テレビの向こうでは、開幕戦で甲斐野が1勝を挙げ、7位の奥村も中継ぎで活躍する姿を見た。「正直、焦るところはあったが空回りせず自分のペースでやれることをしようと思った」と2軍で黙々と実戦を重ねた。1軍は故障者続出だが、ファームはインフルエンザがまん延。1軍候補が続々と倒れる中で「僕は大丈夫でした」と健康を維持をしたことでチャンスをつかんだ。

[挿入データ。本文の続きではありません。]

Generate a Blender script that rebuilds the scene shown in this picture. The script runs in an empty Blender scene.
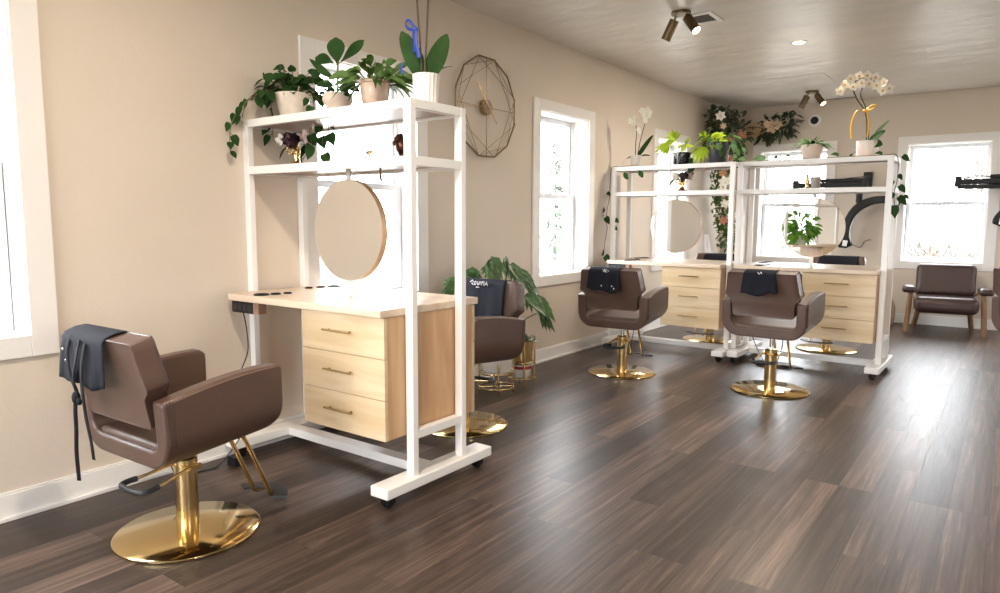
import bpy, bmesh, math, random
from mathutils import Vector, Matrix, Euler
PI = math.pi
R_ = math.radians
scene = bpy.context.scene
COL = scene.collection
rnd = random.Random(7)

# ------------------------------------------------------------------ materials
MATS = {}
def srgb(r, g, b):
    def f(c):
        c /= 255.0
        return c / 12.92 if c <= 0.04045 else ((c + 0.055) / 1.055) ** 2.4
    return (f(r), f(g), f(b), 1.0)

def mat(name, color, rough=0.5, metal=0.0, spec=0.5, bump=None, vary=None, coat=0.0, sheen=0.0, emit=None, trans=0.0, sss=0.0):
    """bump=(scale, strength, stretch xyz); vary=(scale, amount, stretch xyz)"""
    m = bpy.data.materials.new(name); m.use_nodes = True
    nt = m.node_tree; n = nt.nodes; l = nt.links
    b = n['Principled BSDF']
    b.inputs['Base Color'].default_value = color
    b.inputs['Roughness'].default_value = rough
    b.inputs['Metallic'].default_value = metal
    b.inputs['Specular IOR Level'].default_value = spec
    b.inputs['Coat Weight'].default_value = coat
    b.inputs['Sheen Weight'].default_value = sheen
    b.inputs['Transmission Weight'].default_value = trans
    if emit:
        b.inputs['Emission Color'].default_value = emit[0]
        b.inputs['Emission Strength'].default_value = emit[1]
    tc = None
    def coords(stretch):
        nonlocal tc
        if tc is None: tc = n.new('ShaderNodeTexCoord')
        mp = n.new('ShaderNodeMapping'); mp.inputs['Scale'].default_value = stretch
        l.new(tc.outputs['Object'], mp.inputs['Vector']); return mp
    if vary:
        mp = coords(vary[2]); t = n.new('ShaderNodeTexNoise')
        t.inputs['Scale'].default_value = vary[0]; t.inputs['Detail'].default_value = 5
        l.new(mp.outputs[0], t.inputs['Vector'])
        hs = n.new('ShaderNodeMix'); hs.data_type = 'RGBA'
        a = vary[1]
        hs.inputs[6].default_value = tuple(c * (1 - a) for c in color[:3]) + (1,)
        hs.inputs[7].default_value = tuple(min(1, c * (1 + a)) for c in color[:3]) + (1,)
        rmp = n.new('ShaderNodeMapRange'); rmp.inputs['From Min'].default_value = 0.3; rmp.inputs['From Max'].default_value = 0.7
        l.new(t.outputs['Fac'], rmp.inputs['Value']); l.new(rmp.outputs[0], hs.inputs[0])
        l.new(hs.outputs[2], b.inputs['Base Color'])
    if bump:
        mp = coords(bump[2]); t = n.new('ShaderNodeTexNoise')
        t.inputs['Scale'].default_value = bump[0]; t.inputs['Detail'].default_value = 4
        l.new(mp.outputs[0], t.inputs['Vector'])
        bp = n.new('ShaderNodeBump'); bp.inputs['Strength'].default_value = bump[1]; bp.inputs['Distance'].default_value = 0.02
        l.new(t.outputs['Fac'], bp.inputs['Height']); l.new(bp.outputs[0], b.inputs['Normal'])
    MATS[name] = m
    return m

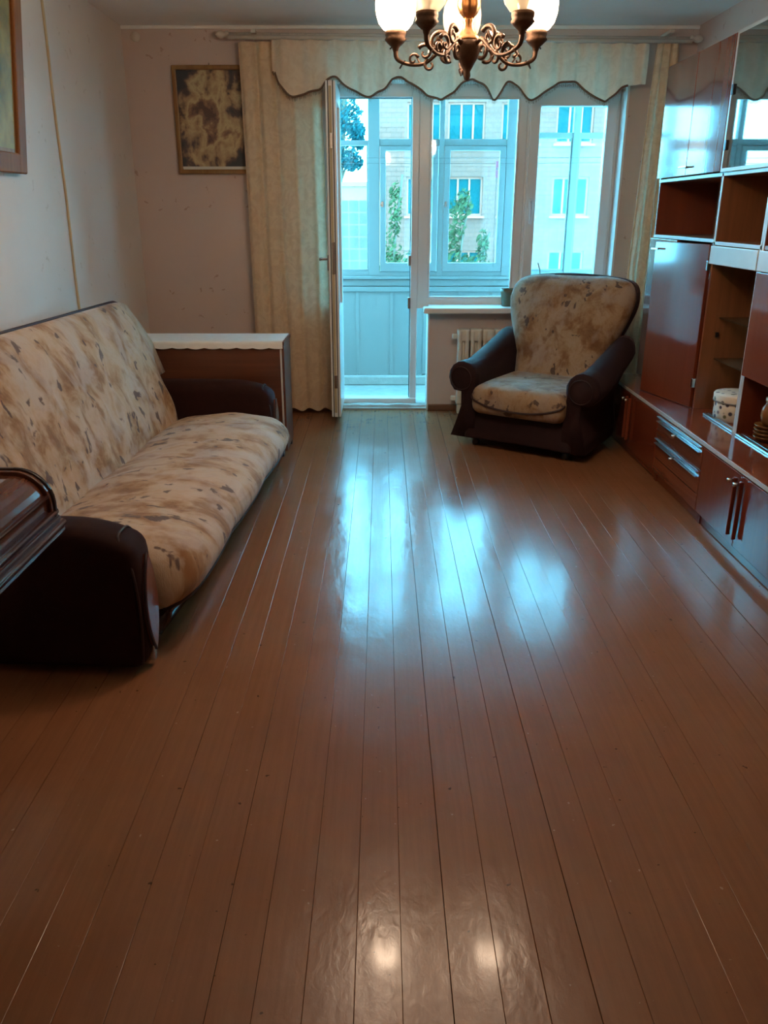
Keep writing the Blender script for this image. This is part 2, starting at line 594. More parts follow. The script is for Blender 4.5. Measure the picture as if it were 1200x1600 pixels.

「僕、めちゃくちゃ巨人ファンなんです」。試合前には東京ドームをウロウロしていた。女性に配布したピンクの「タカガールユニホーム」を見て「あれを着て投げたい」と笑っていた。試合より緊張したというお立ち台に立った時、球場に兄亮輔さん(25)が都内の職場からタクシーを飛ばし駆けつけてくれた。兄の姿を見つけ、がっちり握手した。工藤監督も「すばらしい投球。よく踏ん張ってくれた」と絶賛。21日には周東、三森と打者のニューヒーローが現れたが、この日は泉という「若鷹」が大きく羽ばたいた。【石橋隆雄】

◆泉圭輔(いずみ・けいすけ)1997年(平9)3月2日生まれ、石川県出身。三馬(みんま)小3年の時に三馬クラブで軟式野球を始める。清泉中では軟式野球部。金沢西では1年からベンチ入り。最高成績は県16強。金沢星稜大では1年秋からベンチ入り。趣味は小説を読むこと。好きなタイプの女性は元乃木坂46西野七瀬。187センチ、82キロ。右投げ右打ち。

▼ソフトバンクの新人投手2人が白星を挙げたのは、08年以来11年ぶり。この年は久米勇紀4勝、大場翔太3勝。ともに初勝利は3月だった。

◆新人勝利投手 今季はこの日の泉で4人目。3月29日西武戦の甲斐野(ソフトバンク)4月4日阪神戦の高橋(巨人)同11日阪神戦の大貫(DeNA)が白星を挙げている。